Provided records -
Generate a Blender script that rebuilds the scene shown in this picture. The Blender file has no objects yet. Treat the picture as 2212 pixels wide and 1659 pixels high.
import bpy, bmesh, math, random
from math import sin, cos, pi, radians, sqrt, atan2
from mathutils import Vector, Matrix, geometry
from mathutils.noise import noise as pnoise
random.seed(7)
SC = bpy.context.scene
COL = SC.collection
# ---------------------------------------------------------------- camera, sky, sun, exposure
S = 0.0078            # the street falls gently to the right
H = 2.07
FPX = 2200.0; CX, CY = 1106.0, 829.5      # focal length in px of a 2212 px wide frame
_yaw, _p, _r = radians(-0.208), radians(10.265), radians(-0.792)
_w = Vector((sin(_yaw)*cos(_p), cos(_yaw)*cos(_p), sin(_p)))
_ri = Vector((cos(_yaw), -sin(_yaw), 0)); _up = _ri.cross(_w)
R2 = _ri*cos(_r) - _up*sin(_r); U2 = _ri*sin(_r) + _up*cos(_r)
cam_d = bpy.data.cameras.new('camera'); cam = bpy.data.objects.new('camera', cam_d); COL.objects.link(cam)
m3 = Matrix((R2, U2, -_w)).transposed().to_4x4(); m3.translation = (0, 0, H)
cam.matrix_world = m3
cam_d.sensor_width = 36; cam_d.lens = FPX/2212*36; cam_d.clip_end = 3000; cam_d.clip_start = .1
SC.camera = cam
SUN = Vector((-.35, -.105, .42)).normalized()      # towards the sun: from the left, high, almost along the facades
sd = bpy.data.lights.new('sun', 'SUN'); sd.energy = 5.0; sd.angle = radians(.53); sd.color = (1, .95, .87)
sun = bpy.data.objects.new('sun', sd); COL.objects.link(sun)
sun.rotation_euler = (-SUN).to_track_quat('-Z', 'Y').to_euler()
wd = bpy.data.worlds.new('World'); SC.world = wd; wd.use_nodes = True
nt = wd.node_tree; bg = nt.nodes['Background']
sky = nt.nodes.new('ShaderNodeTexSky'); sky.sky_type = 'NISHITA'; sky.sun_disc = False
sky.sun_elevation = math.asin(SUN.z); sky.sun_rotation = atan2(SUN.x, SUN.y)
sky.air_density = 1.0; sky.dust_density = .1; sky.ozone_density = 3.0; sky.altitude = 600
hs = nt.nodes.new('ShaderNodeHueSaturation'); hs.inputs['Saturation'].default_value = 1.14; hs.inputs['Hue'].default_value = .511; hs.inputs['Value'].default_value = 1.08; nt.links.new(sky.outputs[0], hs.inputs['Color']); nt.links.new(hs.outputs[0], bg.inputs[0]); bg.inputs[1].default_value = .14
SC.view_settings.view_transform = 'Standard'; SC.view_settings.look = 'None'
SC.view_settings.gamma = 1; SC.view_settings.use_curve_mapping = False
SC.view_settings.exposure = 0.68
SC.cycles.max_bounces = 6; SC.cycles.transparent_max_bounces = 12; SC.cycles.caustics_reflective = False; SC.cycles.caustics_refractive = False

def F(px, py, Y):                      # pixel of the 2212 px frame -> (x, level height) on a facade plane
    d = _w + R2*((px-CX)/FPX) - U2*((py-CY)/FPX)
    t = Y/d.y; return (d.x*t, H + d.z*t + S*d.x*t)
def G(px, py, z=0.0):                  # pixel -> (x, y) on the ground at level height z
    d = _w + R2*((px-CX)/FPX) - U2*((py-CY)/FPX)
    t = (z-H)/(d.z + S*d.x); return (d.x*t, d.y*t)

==

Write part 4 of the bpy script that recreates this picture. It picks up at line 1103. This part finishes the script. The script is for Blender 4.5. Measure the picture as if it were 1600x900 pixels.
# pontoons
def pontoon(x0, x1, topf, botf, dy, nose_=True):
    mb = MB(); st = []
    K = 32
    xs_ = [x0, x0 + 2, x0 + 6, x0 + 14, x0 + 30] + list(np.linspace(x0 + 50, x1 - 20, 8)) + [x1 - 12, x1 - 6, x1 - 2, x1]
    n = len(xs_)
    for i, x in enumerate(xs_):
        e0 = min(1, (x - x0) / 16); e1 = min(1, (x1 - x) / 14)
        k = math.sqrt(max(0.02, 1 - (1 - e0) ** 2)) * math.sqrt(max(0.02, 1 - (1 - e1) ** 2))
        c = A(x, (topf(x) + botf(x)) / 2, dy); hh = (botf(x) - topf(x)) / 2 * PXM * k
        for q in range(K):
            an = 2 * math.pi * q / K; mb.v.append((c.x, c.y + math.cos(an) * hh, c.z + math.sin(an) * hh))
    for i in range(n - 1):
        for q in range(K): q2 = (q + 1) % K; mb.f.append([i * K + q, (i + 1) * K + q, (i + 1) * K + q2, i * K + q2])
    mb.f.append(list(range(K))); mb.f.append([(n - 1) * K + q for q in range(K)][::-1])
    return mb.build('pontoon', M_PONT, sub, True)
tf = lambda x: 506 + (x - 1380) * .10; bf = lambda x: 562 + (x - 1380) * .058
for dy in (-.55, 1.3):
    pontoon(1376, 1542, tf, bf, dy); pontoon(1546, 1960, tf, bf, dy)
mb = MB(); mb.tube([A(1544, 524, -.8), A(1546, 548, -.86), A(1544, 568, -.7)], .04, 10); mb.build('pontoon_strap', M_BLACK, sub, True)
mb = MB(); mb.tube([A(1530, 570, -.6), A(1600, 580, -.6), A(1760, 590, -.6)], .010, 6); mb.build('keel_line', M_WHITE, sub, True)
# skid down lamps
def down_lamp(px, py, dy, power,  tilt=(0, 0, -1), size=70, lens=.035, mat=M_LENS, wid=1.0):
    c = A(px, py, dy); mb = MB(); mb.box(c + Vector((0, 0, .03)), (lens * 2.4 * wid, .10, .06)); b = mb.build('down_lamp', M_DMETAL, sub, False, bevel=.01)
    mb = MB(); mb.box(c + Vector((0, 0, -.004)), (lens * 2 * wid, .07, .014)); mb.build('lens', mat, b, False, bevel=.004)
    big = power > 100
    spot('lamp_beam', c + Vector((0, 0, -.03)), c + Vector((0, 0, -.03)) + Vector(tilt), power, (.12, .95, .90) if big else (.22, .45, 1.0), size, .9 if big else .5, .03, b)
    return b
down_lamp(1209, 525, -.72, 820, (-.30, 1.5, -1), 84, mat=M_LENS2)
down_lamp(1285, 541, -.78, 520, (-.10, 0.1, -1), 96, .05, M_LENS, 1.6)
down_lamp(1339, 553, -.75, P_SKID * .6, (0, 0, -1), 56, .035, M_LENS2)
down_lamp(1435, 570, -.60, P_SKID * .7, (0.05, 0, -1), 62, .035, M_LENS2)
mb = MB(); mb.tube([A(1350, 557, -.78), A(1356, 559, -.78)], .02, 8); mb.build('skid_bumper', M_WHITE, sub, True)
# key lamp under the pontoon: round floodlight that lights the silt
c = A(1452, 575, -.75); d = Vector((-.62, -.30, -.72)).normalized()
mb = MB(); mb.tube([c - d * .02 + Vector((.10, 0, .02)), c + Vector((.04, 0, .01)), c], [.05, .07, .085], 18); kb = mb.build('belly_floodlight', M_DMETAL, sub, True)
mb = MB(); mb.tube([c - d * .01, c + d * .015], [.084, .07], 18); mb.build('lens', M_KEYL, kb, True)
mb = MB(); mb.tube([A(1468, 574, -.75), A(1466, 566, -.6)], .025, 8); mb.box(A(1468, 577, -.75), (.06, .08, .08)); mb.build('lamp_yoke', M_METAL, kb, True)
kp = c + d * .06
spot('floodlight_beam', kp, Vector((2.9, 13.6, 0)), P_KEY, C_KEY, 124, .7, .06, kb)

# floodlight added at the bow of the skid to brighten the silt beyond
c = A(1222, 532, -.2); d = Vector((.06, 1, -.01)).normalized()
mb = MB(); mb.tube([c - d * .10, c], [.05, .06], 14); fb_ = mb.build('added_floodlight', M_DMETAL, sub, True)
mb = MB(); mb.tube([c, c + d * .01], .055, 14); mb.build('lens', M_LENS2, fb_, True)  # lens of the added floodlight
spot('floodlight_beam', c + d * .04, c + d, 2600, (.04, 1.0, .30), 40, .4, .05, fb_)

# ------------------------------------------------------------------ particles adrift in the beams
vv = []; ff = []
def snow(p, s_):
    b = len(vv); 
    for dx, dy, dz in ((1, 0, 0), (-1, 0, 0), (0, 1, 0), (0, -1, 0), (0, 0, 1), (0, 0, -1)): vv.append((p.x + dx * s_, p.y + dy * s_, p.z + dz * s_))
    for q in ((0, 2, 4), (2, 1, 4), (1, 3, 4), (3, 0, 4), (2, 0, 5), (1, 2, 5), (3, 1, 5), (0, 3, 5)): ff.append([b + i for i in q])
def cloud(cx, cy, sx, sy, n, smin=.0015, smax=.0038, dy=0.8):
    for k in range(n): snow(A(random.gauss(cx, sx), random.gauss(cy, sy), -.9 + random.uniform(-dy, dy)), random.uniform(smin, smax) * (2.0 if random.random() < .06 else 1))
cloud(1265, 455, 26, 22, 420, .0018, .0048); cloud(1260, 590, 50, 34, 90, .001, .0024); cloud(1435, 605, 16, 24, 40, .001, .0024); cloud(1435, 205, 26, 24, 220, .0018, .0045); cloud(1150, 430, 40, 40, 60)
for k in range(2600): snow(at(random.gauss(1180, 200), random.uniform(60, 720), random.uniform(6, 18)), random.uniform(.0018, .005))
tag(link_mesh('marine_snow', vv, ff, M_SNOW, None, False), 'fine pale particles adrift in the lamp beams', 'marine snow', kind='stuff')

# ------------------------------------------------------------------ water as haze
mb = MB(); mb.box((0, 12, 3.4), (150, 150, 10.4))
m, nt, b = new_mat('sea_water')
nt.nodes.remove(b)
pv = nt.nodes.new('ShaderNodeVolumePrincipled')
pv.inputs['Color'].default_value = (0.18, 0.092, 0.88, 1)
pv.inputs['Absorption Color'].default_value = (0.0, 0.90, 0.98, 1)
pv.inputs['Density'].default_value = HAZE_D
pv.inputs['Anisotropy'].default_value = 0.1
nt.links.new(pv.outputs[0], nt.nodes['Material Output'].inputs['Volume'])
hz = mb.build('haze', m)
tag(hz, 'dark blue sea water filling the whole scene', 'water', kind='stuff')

Set problem - Report the number of lines of the listing above that hold the string "Blender", with no other text.

Result - 2